• [Written problem]
Go through the lines below and copy each one that holds the string "pixels".

• [Data]
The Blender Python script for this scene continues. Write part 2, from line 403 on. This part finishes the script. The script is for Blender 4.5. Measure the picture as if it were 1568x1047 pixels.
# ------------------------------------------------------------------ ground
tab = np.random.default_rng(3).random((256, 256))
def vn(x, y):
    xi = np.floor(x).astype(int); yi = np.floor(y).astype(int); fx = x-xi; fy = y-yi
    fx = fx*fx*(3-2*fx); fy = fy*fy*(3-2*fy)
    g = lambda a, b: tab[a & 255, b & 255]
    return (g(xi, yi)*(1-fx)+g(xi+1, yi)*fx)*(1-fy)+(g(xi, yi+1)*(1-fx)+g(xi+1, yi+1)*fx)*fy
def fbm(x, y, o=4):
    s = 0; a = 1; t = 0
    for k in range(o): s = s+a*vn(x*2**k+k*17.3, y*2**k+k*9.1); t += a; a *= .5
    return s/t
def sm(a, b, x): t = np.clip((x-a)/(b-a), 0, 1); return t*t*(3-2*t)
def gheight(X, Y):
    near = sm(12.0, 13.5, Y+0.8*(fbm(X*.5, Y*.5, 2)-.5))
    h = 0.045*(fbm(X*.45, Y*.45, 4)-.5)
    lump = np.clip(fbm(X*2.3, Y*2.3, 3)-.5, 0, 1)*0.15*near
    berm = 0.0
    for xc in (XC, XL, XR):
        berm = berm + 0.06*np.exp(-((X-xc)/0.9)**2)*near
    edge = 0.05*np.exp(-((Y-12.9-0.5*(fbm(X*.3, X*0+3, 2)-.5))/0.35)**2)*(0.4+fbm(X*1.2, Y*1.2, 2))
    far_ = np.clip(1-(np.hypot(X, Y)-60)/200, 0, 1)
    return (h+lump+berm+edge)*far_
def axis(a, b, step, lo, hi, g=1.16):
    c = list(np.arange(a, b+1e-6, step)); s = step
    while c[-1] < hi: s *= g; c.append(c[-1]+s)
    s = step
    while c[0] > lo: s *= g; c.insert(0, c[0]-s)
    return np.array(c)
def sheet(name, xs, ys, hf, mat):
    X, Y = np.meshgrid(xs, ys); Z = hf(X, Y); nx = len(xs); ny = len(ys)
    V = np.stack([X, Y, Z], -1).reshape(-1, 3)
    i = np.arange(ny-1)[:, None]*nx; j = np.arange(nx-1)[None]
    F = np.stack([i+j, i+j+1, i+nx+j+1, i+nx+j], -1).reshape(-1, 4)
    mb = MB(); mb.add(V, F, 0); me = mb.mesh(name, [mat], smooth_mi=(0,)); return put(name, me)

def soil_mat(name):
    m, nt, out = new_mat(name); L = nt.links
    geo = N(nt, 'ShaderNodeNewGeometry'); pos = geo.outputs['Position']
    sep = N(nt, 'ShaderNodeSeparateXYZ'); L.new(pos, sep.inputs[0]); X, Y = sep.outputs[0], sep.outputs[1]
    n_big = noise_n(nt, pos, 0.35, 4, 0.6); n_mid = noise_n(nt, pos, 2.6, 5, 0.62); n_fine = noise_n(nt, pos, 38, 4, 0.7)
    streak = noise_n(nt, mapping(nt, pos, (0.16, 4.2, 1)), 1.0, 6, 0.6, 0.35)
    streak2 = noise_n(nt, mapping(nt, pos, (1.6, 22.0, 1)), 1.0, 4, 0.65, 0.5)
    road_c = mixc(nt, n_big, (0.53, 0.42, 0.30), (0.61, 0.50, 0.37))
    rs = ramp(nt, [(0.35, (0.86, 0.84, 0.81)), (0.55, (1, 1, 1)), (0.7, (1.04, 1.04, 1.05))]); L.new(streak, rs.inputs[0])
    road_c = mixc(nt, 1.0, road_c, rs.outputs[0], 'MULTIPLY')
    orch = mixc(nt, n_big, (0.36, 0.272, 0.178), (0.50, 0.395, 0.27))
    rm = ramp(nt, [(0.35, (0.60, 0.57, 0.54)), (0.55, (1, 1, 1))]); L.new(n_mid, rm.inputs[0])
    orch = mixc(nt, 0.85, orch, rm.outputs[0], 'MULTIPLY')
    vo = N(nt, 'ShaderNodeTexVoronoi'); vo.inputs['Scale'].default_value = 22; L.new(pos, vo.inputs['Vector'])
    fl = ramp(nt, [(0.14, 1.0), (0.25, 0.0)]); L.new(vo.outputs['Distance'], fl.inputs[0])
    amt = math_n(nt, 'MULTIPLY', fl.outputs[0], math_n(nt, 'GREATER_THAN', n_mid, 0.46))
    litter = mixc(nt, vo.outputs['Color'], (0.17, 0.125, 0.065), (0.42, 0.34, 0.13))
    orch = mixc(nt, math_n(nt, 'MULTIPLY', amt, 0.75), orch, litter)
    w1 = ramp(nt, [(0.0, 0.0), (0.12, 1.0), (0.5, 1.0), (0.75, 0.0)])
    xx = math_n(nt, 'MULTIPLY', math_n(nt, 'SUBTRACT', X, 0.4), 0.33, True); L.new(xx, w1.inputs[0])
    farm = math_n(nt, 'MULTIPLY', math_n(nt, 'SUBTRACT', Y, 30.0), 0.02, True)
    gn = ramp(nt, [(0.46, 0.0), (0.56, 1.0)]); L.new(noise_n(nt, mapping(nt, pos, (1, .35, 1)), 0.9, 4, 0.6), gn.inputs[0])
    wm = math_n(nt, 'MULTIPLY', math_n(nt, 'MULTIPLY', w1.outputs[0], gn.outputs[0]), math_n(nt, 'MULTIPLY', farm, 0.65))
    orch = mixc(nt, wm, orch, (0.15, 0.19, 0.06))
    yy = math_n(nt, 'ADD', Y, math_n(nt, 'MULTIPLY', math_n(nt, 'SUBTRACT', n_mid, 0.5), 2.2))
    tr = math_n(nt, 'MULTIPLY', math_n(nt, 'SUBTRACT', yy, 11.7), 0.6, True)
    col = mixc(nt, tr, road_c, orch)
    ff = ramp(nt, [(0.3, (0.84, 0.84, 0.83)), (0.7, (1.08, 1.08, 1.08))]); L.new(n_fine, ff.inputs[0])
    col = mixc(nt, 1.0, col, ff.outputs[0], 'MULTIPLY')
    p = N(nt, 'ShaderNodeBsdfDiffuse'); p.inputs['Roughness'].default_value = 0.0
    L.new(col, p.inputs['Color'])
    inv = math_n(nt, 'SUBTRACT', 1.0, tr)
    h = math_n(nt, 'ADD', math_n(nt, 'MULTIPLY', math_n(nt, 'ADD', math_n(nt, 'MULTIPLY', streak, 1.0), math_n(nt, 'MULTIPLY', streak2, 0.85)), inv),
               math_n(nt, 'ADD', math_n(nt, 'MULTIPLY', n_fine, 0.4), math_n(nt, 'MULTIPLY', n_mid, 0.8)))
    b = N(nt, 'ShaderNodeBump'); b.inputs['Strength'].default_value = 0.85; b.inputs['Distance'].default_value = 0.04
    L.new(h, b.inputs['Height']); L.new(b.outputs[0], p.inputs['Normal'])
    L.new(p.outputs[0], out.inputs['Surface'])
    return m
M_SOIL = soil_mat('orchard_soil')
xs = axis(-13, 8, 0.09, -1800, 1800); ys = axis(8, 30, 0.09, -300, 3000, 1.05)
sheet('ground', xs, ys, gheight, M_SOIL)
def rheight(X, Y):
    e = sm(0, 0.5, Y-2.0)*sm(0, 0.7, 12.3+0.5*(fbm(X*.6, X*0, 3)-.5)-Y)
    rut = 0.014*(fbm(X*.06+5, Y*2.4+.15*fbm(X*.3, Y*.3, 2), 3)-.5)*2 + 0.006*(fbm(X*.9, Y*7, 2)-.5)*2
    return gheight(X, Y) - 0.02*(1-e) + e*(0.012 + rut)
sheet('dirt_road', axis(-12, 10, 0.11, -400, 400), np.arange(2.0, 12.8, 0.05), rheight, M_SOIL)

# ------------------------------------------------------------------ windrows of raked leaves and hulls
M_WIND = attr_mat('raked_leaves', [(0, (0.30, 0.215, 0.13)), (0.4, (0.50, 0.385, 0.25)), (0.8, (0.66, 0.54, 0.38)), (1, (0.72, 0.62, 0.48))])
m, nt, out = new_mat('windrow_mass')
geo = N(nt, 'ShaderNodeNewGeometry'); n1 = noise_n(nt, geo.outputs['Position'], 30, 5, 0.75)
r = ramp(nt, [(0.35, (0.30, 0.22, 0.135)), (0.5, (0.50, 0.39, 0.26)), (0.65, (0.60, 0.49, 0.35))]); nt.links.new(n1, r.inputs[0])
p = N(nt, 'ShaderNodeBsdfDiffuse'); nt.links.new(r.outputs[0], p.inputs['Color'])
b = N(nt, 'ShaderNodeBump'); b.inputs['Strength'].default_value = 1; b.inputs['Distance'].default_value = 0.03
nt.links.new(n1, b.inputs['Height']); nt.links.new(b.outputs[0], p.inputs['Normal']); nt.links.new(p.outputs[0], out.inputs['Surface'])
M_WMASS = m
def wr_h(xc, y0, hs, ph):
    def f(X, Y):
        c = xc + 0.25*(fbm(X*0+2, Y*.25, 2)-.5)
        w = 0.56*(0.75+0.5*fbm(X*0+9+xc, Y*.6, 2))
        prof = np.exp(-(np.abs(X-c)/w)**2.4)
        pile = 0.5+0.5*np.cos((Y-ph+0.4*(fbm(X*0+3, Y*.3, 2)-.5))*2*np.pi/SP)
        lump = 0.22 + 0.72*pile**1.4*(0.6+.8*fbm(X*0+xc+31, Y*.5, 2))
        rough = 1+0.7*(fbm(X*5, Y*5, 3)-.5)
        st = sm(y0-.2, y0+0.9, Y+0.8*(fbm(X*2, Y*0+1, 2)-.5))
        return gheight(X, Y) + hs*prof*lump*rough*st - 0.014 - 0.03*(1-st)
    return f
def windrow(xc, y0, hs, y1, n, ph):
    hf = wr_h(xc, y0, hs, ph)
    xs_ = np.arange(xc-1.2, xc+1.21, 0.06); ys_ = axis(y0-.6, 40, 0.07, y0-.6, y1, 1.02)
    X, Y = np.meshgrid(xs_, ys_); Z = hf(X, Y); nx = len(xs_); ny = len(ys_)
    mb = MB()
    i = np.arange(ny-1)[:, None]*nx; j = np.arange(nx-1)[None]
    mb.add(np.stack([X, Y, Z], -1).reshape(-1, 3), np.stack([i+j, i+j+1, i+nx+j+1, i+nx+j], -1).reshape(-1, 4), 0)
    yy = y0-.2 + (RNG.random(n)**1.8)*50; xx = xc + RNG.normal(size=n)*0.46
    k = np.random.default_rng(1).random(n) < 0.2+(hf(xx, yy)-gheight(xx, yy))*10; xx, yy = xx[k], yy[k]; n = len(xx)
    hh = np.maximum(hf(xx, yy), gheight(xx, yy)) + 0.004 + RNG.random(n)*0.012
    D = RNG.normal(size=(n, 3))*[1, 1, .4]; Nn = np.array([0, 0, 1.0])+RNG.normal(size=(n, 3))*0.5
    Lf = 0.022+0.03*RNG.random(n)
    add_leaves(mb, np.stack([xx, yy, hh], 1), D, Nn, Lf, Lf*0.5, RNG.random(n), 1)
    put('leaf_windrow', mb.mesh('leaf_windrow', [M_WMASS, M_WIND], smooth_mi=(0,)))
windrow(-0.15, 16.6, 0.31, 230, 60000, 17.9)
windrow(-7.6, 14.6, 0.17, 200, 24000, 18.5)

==

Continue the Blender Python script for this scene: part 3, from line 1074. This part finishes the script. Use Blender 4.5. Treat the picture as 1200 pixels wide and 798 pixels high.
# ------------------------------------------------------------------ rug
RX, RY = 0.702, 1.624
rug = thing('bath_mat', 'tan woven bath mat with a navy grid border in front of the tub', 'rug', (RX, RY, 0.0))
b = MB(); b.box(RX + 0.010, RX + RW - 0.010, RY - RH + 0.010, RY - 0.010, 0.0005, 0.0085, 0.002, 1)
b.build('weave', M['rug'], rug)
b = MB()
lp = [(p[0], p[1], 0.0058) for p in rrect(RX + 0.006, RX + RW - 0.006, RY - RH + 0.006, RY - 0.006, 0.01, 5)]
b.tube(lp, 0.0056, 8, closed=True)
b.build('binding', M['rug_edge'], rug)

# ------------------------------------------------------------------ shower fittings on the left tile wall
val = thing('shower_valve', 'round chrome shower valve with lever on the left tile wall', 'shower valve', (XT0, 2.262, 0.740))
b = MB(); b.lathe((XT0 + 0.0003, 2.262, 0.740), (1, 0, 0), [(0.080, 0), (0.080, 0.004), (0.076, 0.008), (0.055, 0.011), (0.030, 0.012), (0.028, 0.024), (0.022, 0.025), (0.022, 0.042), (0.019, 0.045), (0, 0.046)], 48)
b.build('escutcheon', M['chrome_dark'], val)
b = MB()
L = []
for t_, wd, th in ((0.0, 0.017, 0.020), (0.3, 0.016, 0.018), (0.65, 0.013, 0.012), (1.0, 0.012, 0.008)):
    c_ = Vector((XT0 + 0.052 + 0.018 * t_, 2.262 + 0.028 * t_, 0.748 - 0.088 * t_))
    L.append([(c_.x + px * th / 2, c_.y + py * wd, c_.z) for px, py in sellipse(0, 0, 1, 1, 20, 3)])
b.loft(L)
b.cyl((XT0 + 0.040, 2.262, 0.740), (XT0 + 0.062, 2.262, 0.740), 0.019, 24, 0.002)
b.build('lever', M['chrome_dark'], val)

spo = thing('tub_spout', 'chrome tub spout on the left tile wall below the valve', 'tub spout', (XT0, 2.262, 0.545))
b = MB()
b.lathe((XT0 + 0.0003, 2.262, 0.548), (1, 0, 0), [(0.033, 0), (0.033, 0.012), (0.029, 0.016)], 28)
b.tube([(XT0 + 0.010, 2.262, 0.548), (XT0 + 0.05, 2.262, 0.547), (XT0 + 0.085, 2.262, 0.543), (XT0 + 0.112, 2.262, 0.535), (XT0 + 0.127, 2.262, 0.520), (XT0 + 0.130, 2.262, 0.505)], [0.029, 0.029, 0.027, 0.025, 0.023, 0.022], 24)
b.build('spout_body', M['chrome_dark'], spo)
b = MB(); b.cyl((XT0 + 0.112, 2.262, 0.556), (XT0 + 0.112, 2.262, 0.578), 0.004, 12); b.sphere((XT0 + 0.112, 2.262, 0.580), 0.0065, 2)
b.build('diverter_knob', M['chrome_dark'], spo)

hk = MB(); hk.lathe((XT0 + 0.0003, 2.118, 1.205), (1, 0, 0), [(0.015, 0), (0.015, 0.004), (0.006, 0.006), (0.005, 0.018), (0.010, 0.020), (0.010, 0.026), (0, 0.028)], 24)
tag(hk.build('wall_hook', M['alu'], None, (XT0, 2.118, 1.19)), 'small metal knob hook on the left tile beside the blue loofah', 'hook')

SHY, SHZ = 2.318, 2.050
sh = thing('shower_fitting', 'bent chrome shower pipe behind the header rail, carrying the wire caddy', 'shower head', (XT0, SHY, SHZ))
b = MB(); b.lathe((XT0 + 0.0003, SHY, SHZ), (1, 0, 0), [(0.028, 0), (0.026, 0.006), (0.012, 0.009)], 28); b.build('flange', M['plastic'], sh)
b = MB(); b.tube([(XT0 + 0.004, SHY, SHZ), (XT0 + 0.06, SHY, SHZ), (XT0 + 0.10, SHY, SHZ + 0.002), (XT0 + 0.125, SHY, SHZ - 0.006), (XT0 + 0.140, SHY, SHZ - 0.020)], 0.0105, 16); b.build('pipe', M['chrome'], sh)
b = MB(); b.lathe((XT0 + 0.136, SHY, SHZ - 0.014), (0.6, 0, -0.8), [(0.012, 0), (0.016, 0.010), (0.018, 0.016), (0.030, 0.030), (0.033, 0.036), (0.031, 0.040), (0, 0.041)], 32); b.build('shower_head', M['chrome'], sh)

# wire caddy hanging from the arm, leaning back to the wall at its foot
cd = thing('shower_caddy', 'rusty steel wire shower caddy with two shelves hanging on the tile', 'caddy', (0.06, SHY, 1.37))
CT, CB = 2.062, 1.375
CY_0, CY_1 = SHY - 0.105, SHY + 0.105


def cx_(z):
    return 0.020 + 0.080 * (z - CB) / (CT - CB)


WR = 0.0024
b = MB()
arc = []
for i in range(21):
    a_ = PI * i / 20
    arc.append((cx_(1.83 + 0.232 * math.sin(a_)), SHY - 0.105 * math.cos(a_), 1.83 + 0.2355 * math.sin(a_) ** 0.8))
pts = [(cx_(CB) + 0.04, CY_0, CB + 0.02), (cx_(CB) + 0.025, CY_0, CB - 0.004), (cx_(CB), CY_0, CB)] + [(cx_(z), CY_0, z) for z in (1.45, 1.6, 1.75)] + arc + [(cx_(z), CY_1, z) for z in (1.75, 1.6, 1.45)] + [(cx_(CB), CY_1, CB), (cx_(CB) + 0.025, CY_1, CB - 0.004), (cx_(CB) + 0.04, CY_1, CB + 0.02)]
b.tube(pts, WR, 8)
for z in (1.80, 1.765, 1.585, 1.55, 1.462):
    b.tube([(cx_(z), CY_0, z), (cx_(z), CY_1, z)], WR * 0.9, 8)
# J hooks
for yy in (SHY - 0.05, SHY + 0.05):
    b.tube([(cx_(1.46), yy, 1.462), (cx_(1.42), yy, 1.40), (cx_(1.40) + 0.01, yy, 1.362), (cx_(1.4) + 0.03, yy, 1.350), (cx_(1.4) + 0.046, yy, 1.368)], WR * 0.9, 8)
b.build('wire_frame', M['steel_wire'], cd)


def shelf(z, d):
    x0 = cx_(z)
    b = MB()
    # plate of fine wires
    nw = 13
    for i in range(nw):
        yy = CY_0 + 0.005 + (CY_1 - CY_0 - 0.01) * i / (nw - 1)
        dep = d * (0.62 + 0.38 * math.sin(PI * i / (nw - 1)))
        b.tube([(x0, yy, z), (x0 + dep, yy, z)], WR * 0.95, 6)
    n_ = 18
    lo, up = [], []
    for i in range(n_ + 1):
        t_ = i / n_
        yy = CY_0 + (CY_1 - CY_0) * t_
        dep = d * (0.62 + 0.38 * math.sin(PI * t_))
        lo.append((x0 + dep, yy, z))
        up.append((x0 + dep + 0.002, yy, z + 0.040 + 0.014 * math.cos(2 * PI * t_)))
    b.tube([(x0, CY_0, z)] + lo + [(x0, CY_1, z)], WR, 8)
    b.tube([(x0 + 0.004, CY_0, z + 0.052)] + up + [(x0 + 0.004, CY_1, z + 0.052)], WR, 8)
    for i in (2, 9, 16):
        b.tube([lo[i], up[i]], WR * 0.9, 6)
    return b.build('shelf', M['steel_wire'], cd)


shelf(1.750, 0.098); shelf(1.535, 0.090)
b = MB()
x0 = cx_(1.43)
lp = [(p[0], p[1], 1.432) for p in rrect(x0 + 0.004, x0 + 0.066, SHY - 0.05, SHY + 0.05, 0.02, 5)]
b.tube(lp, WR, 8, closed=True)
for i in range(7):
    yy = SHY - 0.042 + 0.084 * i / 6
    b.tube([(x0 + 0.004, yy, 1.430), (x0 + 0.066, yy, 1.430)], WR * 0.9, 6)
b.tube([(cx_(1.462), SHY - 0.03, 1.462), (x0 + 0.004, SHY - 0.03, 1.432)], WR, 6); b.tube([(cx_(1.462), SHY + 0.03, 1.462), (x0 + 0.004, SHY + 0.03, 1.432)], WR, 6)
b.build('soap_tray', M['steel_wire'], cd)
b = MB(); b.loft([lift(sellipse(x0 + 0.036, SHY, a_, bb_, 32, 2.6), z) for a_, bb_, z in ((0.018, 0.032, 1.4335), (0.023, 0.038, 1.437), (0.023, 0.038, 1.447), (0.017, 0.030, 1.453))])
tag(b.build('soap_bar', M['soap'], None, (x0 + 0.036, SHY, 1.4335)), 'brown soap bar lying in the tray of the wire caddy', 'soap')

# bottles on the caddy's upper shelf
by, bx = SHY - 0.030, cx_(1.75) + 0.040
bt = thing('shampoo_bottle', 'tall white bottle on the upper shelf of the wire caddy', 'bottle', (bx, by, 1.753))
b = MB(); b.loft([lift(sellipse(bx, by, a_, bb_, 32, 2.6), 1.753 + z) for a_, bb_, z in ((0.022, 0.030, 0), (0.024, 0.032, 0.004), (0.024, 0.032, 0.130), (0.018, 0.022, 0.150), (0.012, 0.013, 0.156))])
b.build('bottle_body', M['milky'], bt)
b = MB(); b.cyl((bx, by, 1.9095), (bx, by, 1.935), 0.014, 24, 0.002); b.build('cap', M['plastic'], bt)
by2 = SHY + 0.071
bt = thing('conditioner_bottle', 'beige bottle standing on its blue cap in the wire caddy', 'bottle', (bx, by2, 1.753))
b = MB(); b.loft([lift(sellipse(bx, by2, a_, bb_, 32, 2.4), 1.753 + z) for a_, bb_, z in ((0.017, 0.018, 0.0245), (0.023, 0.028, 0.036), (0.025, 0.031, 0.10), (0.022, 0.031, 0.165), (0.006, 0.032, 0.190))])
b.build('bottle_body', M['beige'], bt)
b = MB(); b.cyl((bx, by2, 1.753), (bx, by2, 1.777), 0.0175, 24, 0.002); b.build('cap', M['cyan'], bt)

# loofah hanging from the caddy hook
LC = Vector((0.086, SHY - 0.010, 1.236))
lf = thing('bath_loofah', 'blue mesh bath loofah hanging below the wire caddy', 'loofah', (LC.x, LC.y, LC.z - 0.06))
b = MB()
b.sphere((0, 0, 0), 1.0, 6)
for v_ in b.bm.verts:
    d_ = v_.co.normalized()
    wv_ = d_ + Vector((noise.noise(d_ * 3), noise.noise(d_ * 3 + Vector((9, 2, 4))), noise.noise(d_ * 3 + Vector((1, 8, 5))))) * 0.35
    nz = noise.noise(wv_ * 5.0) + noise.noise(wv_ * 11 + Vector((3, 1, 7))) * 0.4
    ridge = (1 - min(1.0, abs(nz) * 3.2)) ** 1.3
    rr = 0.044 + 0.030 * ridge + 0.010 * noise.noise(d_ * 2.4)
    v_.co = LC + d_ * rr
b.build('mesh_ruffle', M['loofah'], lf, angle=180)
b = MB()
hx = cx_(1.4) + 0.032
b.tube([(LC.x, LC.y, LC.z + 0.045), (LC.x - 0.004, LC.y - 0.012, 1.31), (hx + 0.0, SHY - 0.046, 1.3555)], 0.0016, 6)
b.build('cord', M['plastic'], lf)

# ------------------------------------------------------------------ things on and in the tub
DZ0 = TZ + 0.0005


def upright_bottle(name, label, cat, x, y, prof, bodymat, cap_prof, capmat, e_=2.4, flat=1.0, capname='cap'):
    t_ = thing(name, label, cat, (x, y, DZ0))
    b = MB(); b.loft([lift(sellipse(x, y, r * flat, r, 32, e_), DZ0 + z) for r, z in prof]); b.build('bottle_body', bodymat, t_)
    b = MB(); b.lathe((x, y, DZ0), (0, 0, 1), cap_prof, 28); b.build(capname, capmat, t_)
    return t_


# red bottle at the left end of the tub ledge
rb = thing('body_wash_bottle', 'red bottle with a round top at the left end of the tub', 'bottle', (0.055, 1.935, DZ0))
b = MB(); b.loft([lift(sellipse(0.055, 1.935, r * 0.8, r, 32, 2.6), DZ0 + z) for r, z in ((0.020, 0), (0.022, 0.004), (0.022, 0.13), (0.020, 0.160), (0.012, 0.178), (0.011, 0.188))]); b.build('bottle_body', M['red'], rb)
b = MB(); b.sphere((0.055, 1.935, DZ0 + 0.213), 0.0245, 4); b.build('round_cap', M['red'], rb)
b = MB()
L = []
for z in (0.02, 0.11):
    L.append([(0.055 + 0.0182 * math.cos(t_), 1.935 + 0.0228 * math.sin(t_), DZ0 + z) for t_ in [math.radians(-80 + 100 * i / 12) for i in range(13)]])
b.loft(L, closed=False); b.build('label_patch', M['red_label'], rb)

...

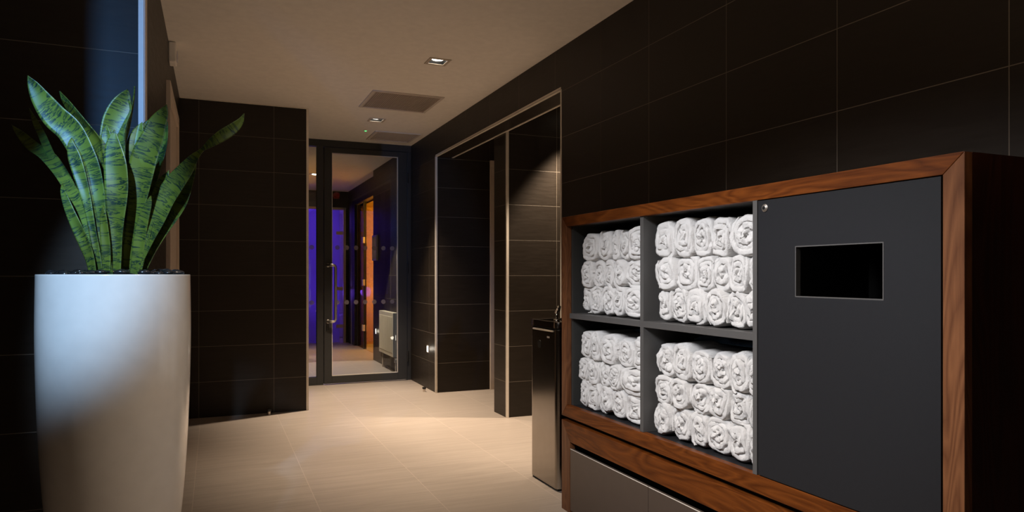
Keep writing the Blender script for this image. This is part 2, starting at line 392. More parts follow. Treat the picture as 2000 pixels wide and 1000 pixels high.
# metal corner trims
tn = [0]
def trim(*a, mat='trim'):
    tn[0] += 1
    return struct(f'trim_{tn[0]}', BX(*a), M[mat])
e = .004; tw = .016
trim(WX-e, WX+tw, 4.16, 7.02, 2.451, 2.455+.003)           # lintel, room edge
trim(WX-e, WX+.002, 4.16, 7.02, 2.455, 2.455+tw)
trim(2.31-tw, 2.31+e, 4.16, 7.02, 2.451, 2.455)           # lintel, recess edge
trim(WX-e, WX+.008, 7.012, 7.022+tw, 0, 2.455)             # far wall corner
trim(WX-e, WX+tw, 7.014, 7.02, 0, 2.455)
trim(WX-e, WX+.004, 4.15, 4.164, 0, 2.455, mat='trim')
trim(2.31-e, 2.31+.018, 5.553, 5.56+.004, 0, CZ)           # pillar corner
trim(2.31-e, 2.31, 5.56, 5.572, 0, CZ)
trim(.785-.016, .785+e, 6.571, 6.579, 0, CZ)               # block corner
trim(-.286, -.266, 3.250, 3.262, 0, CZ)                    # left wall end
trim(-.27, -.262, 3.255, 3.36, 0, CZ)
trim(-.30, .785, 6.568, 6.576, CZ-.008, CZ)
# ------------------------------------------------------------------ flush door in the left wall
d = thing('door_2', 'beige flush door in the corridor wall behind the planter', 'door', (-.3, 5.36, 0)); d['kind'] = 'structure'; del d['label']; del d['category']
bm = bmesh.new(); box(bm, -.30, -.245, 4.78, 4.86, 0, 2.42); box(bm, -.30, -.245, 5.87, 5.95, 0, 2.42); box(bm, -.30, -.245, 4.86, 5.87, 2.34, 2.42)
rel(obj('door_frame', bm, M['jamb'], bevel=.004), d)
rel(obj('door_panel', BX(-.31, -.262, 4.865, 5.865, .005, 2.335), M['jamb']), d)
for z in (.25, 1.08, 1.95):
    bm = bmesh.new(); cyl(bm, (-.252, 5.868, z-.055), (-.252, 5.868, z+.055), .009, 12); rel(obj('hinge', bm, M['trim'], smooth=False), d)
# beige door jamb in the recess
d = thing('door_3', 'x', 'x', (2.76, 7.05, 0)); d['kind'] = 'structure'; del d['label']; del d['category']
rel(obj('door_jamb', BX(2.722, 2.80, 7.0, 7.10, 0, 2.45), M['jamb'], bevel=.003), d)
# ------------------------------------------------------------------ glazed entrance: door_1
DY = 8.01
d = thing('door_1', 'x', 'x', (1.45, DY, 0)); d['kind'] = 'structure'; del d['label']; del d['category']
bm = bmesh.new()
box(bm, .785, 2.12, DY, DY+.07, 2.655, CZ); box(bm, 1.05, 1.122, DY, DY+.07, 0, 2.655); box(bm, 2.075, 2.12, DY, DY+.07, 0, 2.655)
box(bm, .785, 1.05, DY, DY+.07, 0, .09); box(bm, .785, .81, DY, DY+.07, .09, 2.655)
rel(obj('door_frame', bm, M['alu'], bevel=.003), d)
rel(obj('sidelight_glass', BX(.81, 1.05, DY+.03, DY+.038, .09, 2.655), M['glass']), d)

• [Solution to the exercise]
The Blender Python script for this scene continues. Write part 2, from line 403 on. This part finishes the script. The script is for Blender 4.5. Measure the picture as if it were 1568x1047 pixels.
Continue the Blender Python script for this scene: part 3, from line 1074. This part finishes the script. Use Blender 4.5. Treat the picture as 1200 pixels wide and 798 pixels high.
Keep writing the Blender script for this image. This is part 2, starting at line 392. More parts follow. Treat the picture as 2000 pixels wide and 1000 pixels high.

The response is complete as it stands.